P : Ces trois processus sont-ils liés ou leur coexistence n’est-elle que le fruit du hasard?
L : Il apparaît assez évident que les trois processus ont été l’objet d’un co-développement. On peut identifier entre eux tout un jeu d’influences et d’entraînements réciproques. C’est ainsi que le développement de l’État et l’approfondissement du Marché se sont déployés en étroite synergie. L’État a offert des garanties légales à la propriété privée; il a structuré les différents marchés, les marchés de biens, mais également les marchés des facteurs de production, la terre, le travail et le capital; il a favorisé l’expansion commerciale et la conquête des marchés extérieurs. De leur côté, le développement des échanges marchands et la croissance économique ont indiscutablement renforcé l’État, lui offrant les moyens de ses ambitions.
P : Et qu’en est-il du lien entre la construction de l’État moderne et le processus d’individualisation?
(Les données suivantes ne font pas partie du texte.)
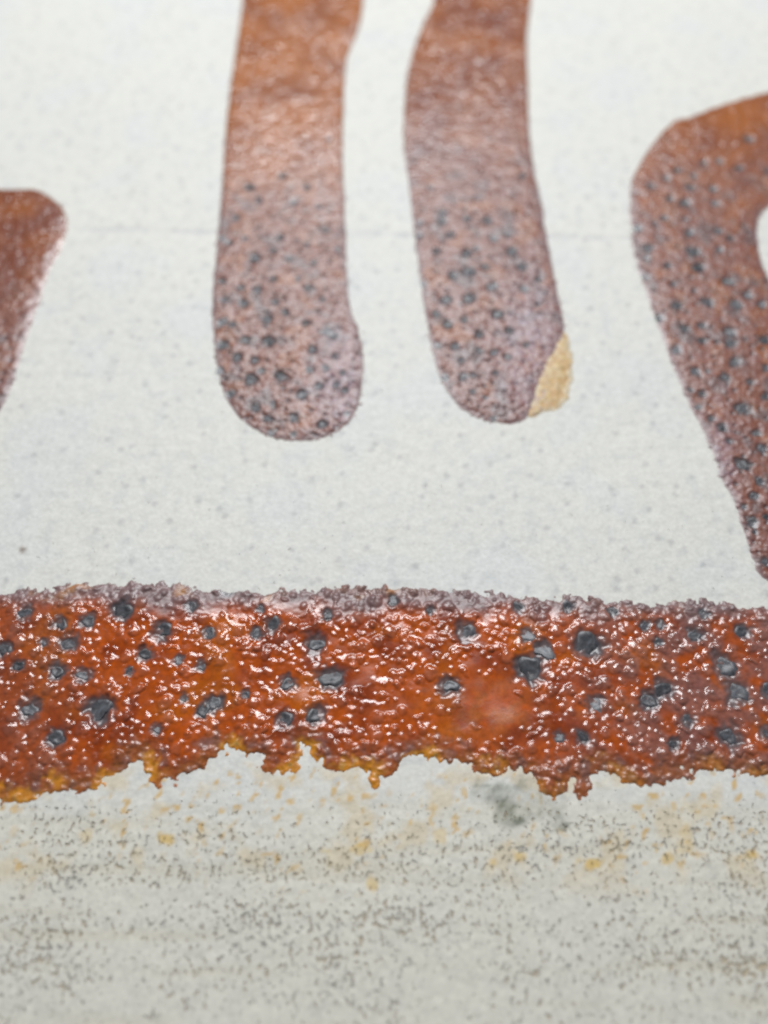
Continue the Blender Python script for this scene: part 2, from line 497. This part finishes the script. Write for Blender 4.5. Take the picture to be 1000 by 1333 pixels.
# ---- the broad band
def style_band(X, Y, U, V, D):
    rag = .36 * fbm(X, Y, .55, 201, 3) + .34 * perlin(X, Y, 1.5, 205) + .24 * perlin(X, Y, 3.0, 207) + .12 * perlin(X, Y, 5.5, 208)
    top = 762 + .018 * U
    upper = sstep(900, 860, V)
    d = D + rag * (.75 + .25 * (1 - upper)) - .05
    smooth = np.exp(-(((U - 640) / 62) ** 2 + ((V - 925) / 42) ** 2))      # the slick patch
    calm = np.exp(-(((U - 300) / 190) ** 2 + ((V - 890) / 70) ** 2)) * .3 + np.exp(-(((U - 520) / 60) ** 2 + ((V - 905) / 40) ** 2)) * .6
    dens = 1 - np.clip(smooth * 1.3 + calm * .35, 0, 1)
    pool = sstep(.0, .5, fbm(X, Y, .42, 212, 2)) * (1 - .7 * sstep(650, 820, U)) * sstep(60, 200, U)
    dens = np.clip(dens + .25 * fbm(X, Y, .22, 211, 2) - .75 * pool, 0, 1)
    b1 = beads(X, Y, 1.35, 215, .0 + .25 * (1 - dens), .75)
    b2 = beads(X, Y, 3.1, 219, .08 + .2 * (1 - dens), .6)
    edge = (1 - sstep(.3, 1.7, d + .5 * fbm(X, Y, .5, 223, 2)))
    b3 = perlin(X, Y, 4.2, 225)
    k = np.clip(.12 + .85 * dens + .25 * fbm(X, Y, .3, 257, 2) + .25 * sstep(650, 850, U), 0, 1) * (1 - smooth * .9)
    g1 = domes(X, Y, 1.05, 261, k * .8, .24, .56)
    g2 = domes(X, Y, 1.9, 265, k * .8, .24, .54)
    g = np.maximum(g1, g2 * .62)
    bump = .150 * g1 + .075 * g2 + dens * (.055 * b1 + .006 * b2) + edge * (.016 * b3)
    bump = bump * (upper + (1 - upper) * (.25 + .75 * sstep(.1, 1.0, d)))
    lump = .05 * fbm(X, Y, .35, 227, 2)
    tint = mix(ORANGE, DEEP, sstep(-.1, .6, fbm(X, Y, .33, 229, 3)))
    tint = mix(tint, (.45, .108, .001), sstep(.1, .6, fbm(X, Y, .28, 231, 2)) * .6)
    tint = mix(tint, TAN, smooth * .6 * sstep(-.5, .4, fbm(X, Y, .8, 232, 3)))
    tint = mix(tint, PINK, np.clip(g * 1.1 + b1 * .4, 0, 1) * (.26 + .34 * sstep(650, 850, U) + .2 * (1 - sstep(30, 160, U))))  # crystal pink on grain tops, with highlight brightness painted into the colour
    left = (1 - sstep(20, 190, U)) ; right = sstep(640, 900, U)
    brownish = np.clip(.75 * left + .42 * right + .25 * fbm(X, Y, .25, 233, 2), 0, 1)
    tint = mix(tint, BROWN, brownish * .6)
    tint = mix(tint, (.20, .105, .095), sstep(660, 900, U) * sstep(-.45, .25, fbm(X, Y, .45, 235, 3)) * .6)
    up = 1 - sstep(14, 48, V - top + 6 + 14 * fbm(X, Y, .35, 237, 2))
    tint = mix(tint, MAUVE, np.clip(up * upper * .95, 0, 1))
    low = (1 - upper) * (1 - sstep(.5, 1.9, d + .5 * fbm(X, Y, .45, 241, 2)))
    tint = mix(tint, (.22, .07, .03), low * .6)
    tint = mix(tint, MAUVE, low * sstep(0, .45, perlin(X, Y, 1.3, 243)) * .5)
    amb = (1 - sstep(.25, .95, d + .45 * fbm(X, Y, .5, 247, 2))) * ((1 - upper) + upper * .45 * sstep(.1, .4, perlin(X, Y, .35, 249)))
    amb = amb * (.15 + .85 * sstep(-.15, .3, fbm(X, Y, .30, 255, 3))) * (1 - .5 * sstep(560, 700, U))
    tint = mix(tint, AMBER, amb * .9)
    tint = mix(tint, (.55, .36, .12), amb * sstep(.2, .6, perlin(X, Y, 2.4, 251)) * .5)
    rough = .175 + .24 * np.clip(up * upper, 0, 1) + .16 * low + .10 * smooth + .08 * perlin(X, Y, 1.0, 253)
    return dict(d=d, bump=bump, tint=tint, rough=np.clip(rough, .1, .6), swell=lump)

# ---- the painted strokes: orange and slick at one end, mauve and pitted at the other
def style_stroke(seed, grey_from, grey_full, tan=.6, right_pale=None, grain=1.0, ragged=.06, shade=1.0):
    def fn(X, Y, U, V, D):
        d = D + ragged * fbm(X, Y, .9, seed, 3) + .06 * perlin(X, Y, 2.7, seed + 2)
        d = d + .34 * sstep(.26, .62, perlin(X, Y, 2.8, seed + 3)) * sstep(-.2, .35, perlin(X, Y, .4, seed + 5))     # bristles
        grey = sstep(grey_from, grey_full, V + 26 * fbm(X, Y, .22, seed + 4, 2))
        rip = fbm(X, Y * 1.25, .95, seed + 6, 3)
        b = beads(X * .8, Y * 1.1, 1.25, seed + 8, -.1, .65)
        b2 = perlin(X, Y, 2.9, seed + 10)
        k = .55 + .3 * grey + .3 * fbm(X, Y, .4, seed + 24, 2)
        g1 = domes(X * .85, Y, 1.7, seed + 26, k * .8, .22, .52); g2 = domes(X, Y, 3.0, seed + 28, k, .25, .5)
        bump = grain * (.058 * g1 + .034 * g2) + .022 * b + .022 * rip + .008 * b2 * (.6 + .5 * grey)
        tint = mix(BROWN, TAN, np.clip(tan + .5 * fbm(X, Y, .25, seed + 12, 2), 0, 1))
        tint = mix(tint, (.205, .066, .046), grey * .75)
        tint = mix(tint, SLATE, grey * sstep(.05, .6, fbm(X, Y, .5, seed + 14, 2)) * .6)
        tint = mix(tint, (.30, .165, .165), grey * sstep(.1, .6, fbm(X, Y, 1.1, seed + 16, 2)) * .3)
        tint = mix(tint, TAN, grey * sstep(.2, .6, fbm(X, Y, .35, seed + 18, 2)) * .5)
        # pin pricks between the grains
        w, wi = worley(X + .08 * perlin(X, Y, 2, seed + 30), Y, 1.15, seed + 31)
        prick = (1 - sstep(.08, .16 + .22 * wi, w)) * ((wi * 5.7) % 1 < .40) * grey
        bump = bump * (1 - .6 * prick) - .07 * prick
        tint = mix(tint, (.055, .05, .057), prick * .85)
        tint = mix(tint, (.34, .2, .18), np.clip(g1, 0, 1) * .12)
        if right_pale is not None:
            u0, v0, ru, rv = right_pale
            p = np.exp(-(((U - u0) / ru) ** 2 + ((V - v0) / rv) ** 2))
            tint = mix(tint, (.34, .24, .29), p * (.45 + .5 * sstep(-.1, .4, perlin(X, Y, 1.9, seed + 20))) * .75)
        rim = 1 - sstep(.10, .55, d)
        tint = mix(tint, (.19, .12, .13), rim * grey * .6)
        thin = (1 - sstep(.04, .26, d)) * (1 - .65 * grey)
        tint = mix(tint, (.24, .075, .008), thin * .9)
        feather = (1 - sstep(.0, .16, d + .06 * perlin(X, Y, 2.2, seed + 33))) * (.25 + .75 * grey)
        tint = mix(tint, (.46, .36, .36), feather * .75)
        rough = .24 + .17 * grey + .06 * b2
        tint = tint * (1 - (1 - shade) * (.35 + .65 * grey))[..., None]
        return dict(d=d, bump=bump, tint=tint, rough=np.clip(rough, .15, .6))
    return fn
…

L : Eh bien! Ce lien est lui aussi très étroit. L’État moderne accorde le primat à l’individu. La relation entre les gouvernants et les gouvernés se joue sur une base individualiste et non plus communautaire. L’agent politique, c’est le citoyen. D’autre part, c’est l’État qui, par le droit ainsi que par les protections et les services qu’il offre, assure les conditions institutionnelles et sociales permettant l’autonomisation de l’individu. Le rapport entre l’individualisation et l’économie capitaliste est également incontestable. Dans le domaine économique, l’acteur effectif est aussi devenu l’individu, un individu qui s’est fait entrepreneur, salarié, consommateur. Pas de capitalisme sans liberté d’entreprendre et de poursuivre son intérêt personnel et ses fins propres dans la sphère des rapports marchands. Pas de capitalisme non plus sans salariés. En revanche le salariat a été un des principaux facteurs permettant aux individus d’acquérir leur autonomie face à leurs communautés primaires d’appartenance, comme la grande famille. Enfin, il est clair que la présence d’une société civile dynamique, dont l’autonomie est garantie par l’État, mais qui est capable de résister aux détenteurs du pouvoir politique et économique, a favorisé l’évolution des institutions sociales, économiques et politiques. Il faut par ailleurs souligner que nos trois processus constitutifs de la modernité ont des effets ambivalents, qu’ils sont générateurs à la fois d’opportunités et de contraintes, ce que nous devrons examiner ultérieurement.
P : Nous pourrons assurément revenir sur leurs effets, mais si je vous suis bien, à vos yeux, ces trois processus se poursuivent encore aujourd’hui.
L : Je crois effectivement que nous sommes entrés dans une nouvelle phase historique de la modernité qui est en continuité avec les phases précédentes. Car, tout en admettant, comme je l’ai indiqué précédemment, que nos trois processus ont connu leur pleine mise en marche à la fin du XVIIIe siècle, nous devons néanmoins distinguer différentes phases au cours desquelles ces mêmes processus ont passablement évolué.
P : Nous aborderons les caractéristiques et l’enchaînement de ces diverses phases lors de notre prochain entretien.